Single out the lines of the material that contain "this" and copy them.

BEGIN Records to use

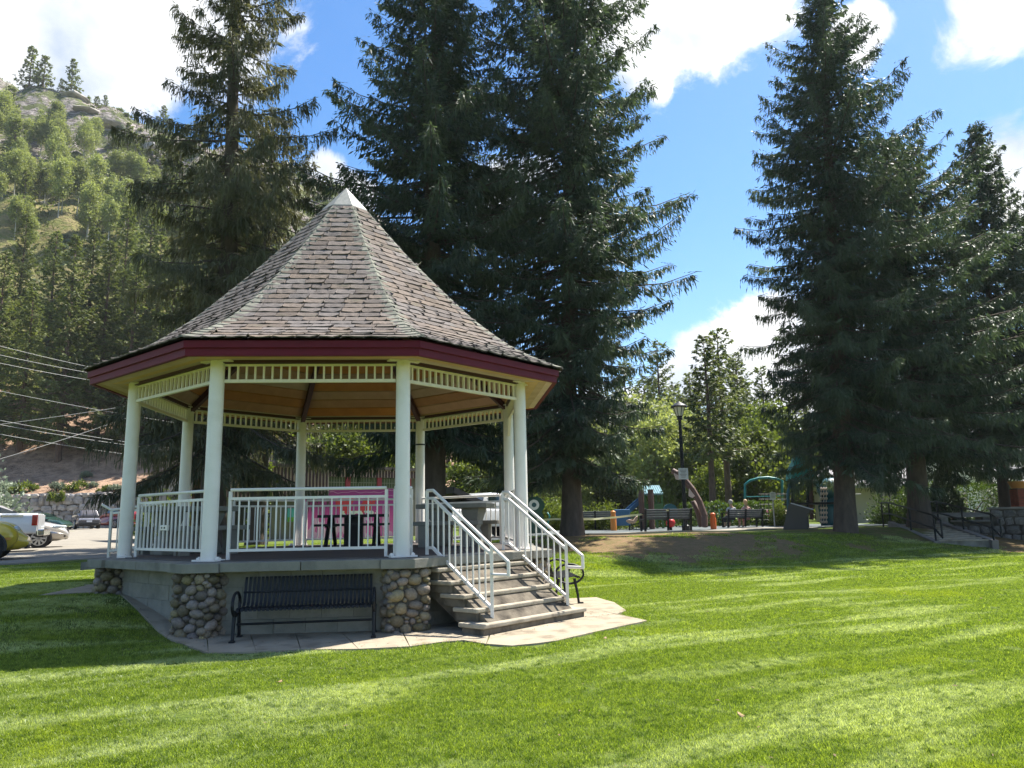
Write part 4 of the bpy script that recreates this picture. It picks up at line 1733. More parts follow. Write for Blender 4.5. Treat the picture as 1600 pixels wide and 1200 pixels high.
def build_woods():
    PG = 'pines on the slope above the retaining wall'
    P_ = dict(whorl=.62, per=6, hang=.3, tw=.24, spray=(.50, .17), power=.75, bottom=.85, ragged=.30, wide=1.1)
    protos = [proto_conifer('pine_tree', 'x', 60 + i, h, r, .32, M_['pine'], M_['pinebark'], PG, z0=z0, droop=dr, **P_)
              for i, (h, r, z0, dr) in enumerate(((26, 3.9, 2.5, .5), (24, 3.5, 5.0, .4), (21, 4.2, 2.0, .6)))]
    L1 = 'dark pine on the litter strewn slope above the stone retaining wall'
    big = [(92, 88, 0, 1.0), (150, 92, 1, 1.05), (195, 90, 2, 1.12), (30, 90, 2, .98), (-20, 92, 0, .95), (60, 102, 1, 1.0), (122, 104, 2, 1.1), (175, 104, 0, 1.1), (232, 96, 1, 1.1), (258, 92, 2, 1.05),
           (285, 94, 0, 1.0), (-70, 94, 1, 1.0), (8, 108, 0, .9), (215, 112, 2, 1.2), (330, 96, 1, 1.05), (390, 95, 0, 1.0), (455, 92, 2, 1.0), (520, 90, 1, .95), (590, 88, 0, .9), (650, 90, 2, .9),
           (560, 98, 2, 1.0), (620, 100, 1, 1.0), (430, 104, 1, 1.0), (350, 108, 2, 1.0), (-120, 98, 2, 1), (-170, 96, 0, 1), (700, 92, 1, .85), (740, 95, 0, .85)]
    used = [False] * 3
    rows = {}
    rr = random.Random(8)
    for px, d, k, s in big:
        p = hill_pt(px, d)
        if not used[k]:
            o = protos[k]
            o.location = (p.x, p.y, p.z - .3)
            used[k] = True
        else:
            o = copy_tree(protos[k], (p.x, p.y, p.z - .3))
        o.rotation_euler = (0, 0, rr.uniform(0, 6))
        o.scale = (s, s, s * rr.uniform(.93, 1.05))
        o['label'] = L1
        rows.setdefault('front' if d < 97 else 'back', []).append((px, o))
    for k_, v_ in rows.items():
        count_off([q for q in v_ if -10 < q[0] < 260], '{} pine from the left in the ' + k_ + ' row above the stone retaining wall')
        for px, o in v_:
            if px >= 260:
                o['label'] = 'pine on the slope hidden behind the tall spruces and the gazebo roof'
            elif px <= -10:
                o['label'] = 'pine on the slope just beyond the left edge of the frame'
    # aspens and other light broadleaf trees half way up
    AG = 'aspens half way up the hill'
    asp = [leafy('aspen_tree', 'pale green aspen with a thin light trunk half way up the hill', 0, 0, 11, (1.7, 1.45, 2.0)[i], .10, 70 + i, M_['aspen'], M_['paper_bark'], AG, nleaf=4600, size=.22, z=0, crown0=(.32, .42, .26)[i], ncl=60, spread=1.5, narrow=.9) for i in range(3)]
    first = [True] * 3
    spots = []
    for i in range(74):
        px = rr.uniform(-60, 215)
        d = rr.uniform(150, 198)
        if px > 120 and d > 182:
            continue
        if 20 < px < 50 and d < 160:
            continue
        spots.append((px, d, rr.uniform(.75, 1.25)))
    spots += [(180, 158, 1.1), (205, 152, 1.0), (165, 150, 1.2), (225, 160, .9), (145, 146, 1.1), (195, 142, .9), (110, 150, 1.2), (90, 158, 1.2), (5, 148, .8), (20, 146, .7), (-10, 146, .9), (255, 150, .8), (450, 140, .5), (470, 150, .5)]
    arows = {}
    for i, (px, d, s) in enumerate(spots):
        p = hill_pt(px, d)
        k = i % 3
        if first[k]:
            o = asp[k]
            first[k] = False
            o.location = (p.x, p.y, p.z - .2)
        else:
            o = copy_tree(asp[k], (p.x, p.y, p.z - .2))
        o.rotation_euler = (0, 0, rr.uniform(0, 6))
        o.scale = (s, s, s)
        arows.setdefault('lower' if d < 162 else 'middle' if d < 180 else 'upper', []).append((px, o))
    for k_, v_ in arows.items():
        count_off(v_, '{} pale aspen from the left in the ' + k_ + ' row half way up the hill')
    # firs towards the skyline
    FG = 'firs near the skyline of the hill'
    fir = [proto_conifer('fir_tree', 'small dark fir near the rocky skyline of the hill', 80 + i, h, r, .2, M_['pine'], M_['pinebark'], FG, z0=.8, whorl=.9, per=5, hang=0, tw=.5, spray=(.8, .42), power=.7, bottom=.9, ragged=.3, droop=.5)
           for i, (h, r) in enumerate(((12, 2.6), (9.5, 2.5)))]
    ff = [True, True]
    sp = [(62, 226, 1.0), (14, 222, 1.15), (-10, 222, 1.2), (108, 228, .62), (122, 230, .55), (175, 232, .55), (222, 232, .8), (212, 230, .5), (235, 231, .6), (265, 228, .8), (290, 230, .9), (150, 232, .35),
          (180, 190, 1.1), (200, 188, 1.2), (222, 190, 1.2), (240, 184, 1.2), (165, 194, 1.0), (150, 190, .9), (255, 186, 1.1), (210, 172, 1.2), (235, 170, 1.2), (260, 168, 1.2), (280, 180, 1.1), (300, 170, 1.1),
          (270, 150, 1.2), (298, 150, 1.2), (320, 160, 1.2), (335, 180, 1.1), (345, 140, 1.2), (370, 160, 1.1), (380, 190, 1.0), (400, 150, 1.0), (-40, 200, 1.1), (-70, 190, 1.2), (-25, 172, 1.1), (3, 165, .9), (0, 152, .8),
          (498, 205, .75), (507, 231, .45), (430, 170, .8), (470, 172, .6), (520, 170, .8), (-110, 220, 1.2), (-150, 200, 1.2), (45, 230, .5), (190, 205, .6), (140, 202, .5), (560, 190, .9), (600, 170, 1.0)]
    frows = {}
    for i, (px, d, s) in enumerate(sp):
        p = hill_pt(px, d)
        k = i % 2
        if ff[k]:
            o = fir[k]
            ff[k] = False
            o.location = (p.x, p.y, p.z - .3)
        else:
            o = copy_tree(fir[k], (p.x, p.y, p.z - .3))
        o.rotation_euler = (0, 0, rr.uniform(0, 6))
        o.scale = (s * 1.05, s * 1.05, s)
        frows.setdefault('top' if d > 215 else 'middle' if d > 175 else 'lower', []).append((px, o))
    for k_, v_ in frows.items():
        count_off(v_, '{} dark fir from the left in the ' + k_ + ' row below the hill skyline')
    # low scrub on the litter slope and the grassy shoulder
    SG = 'scrub bushes dotting the hillside'
    b0 = bush('scrub_bush', 'low grey green scrub bush on the hillside', 0, 0, (1.8, 1.6, .8), 91, M_['silver'], SG, n=900, ls=.14, z=0)
    b1 = bush('scrub_bush', 'low yellowish green scrub bush on the hillside', 0, 0, (1.6, 1.6, .9), 92, M_['shrub'], SG, n=900, ls=.14, z=0)
    sp = [(95, 79.5, 1.0), (125, 79.5, 1.1), (150, 80.5, .7), (170, 79, .8), (185, 79, .9), (60, 80, .6), (140, 84, .8), (40, 79, 1.2), (22, 79, 1.3)]
    sp += [(rr.uniform(-10, 110), rr.uniform(106, 150), rr.uniform(.5, 1.3)) for _ in range(34)] + [(rr.uniform(420, 540), rr.uniform(150, 230), rr.uniform(1.0, 2.2)) for _ in range(26)]
    sp += [(rr.uniform(90, 300), rr.uniform(205, 234), rr.uniform(.8, 1.9)) for _ in range(16)]
    srow = {}
    for i, (px, d, s) in enumerate(sp):
        p = hill_pt(px, d)
        src = (b0, b1)[i % 2]
        if i < 2:
            o = src
            o.location = p
        else:
            o = copy_tree(src, p)
        o.scale = (s, s, s)
        o.rotation_euler = (0, 0, rr.uniform(0, 6))
        srow.setdefault(('grey green' if i % 2 == 0 else 'yellowish', 'on the litter slope' if d < 90 else 'on the grassy shoulder' if d < 152 else 'among the skyline rocks'), []).append((px, o))
    for (c_, w_), v_ in srow.items():
        count_off(v_, '{} low ' + c_ + ' scrub bush from the left ' + w_)


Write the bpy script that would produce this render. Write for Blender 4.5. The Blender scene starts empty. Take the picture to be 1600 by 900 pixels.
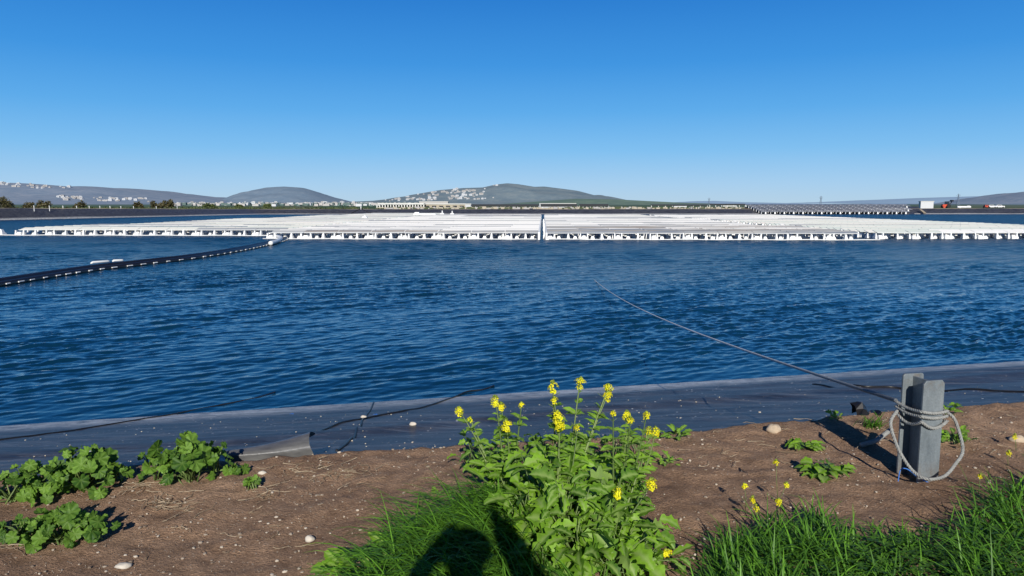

END Records to use

Final answer.
Write part 4 of the bpy script that recreates this picture. It picks up at line 1733. More parts follow. Write for Blender 4.5. Treat the picture as 1600 pixels wide and 1200 pixels high.
Write the bpy script that would produce this render. Write for Blender 4.5. The Blender scene starts empty. Take the picture to be 1600 by 900 pixels.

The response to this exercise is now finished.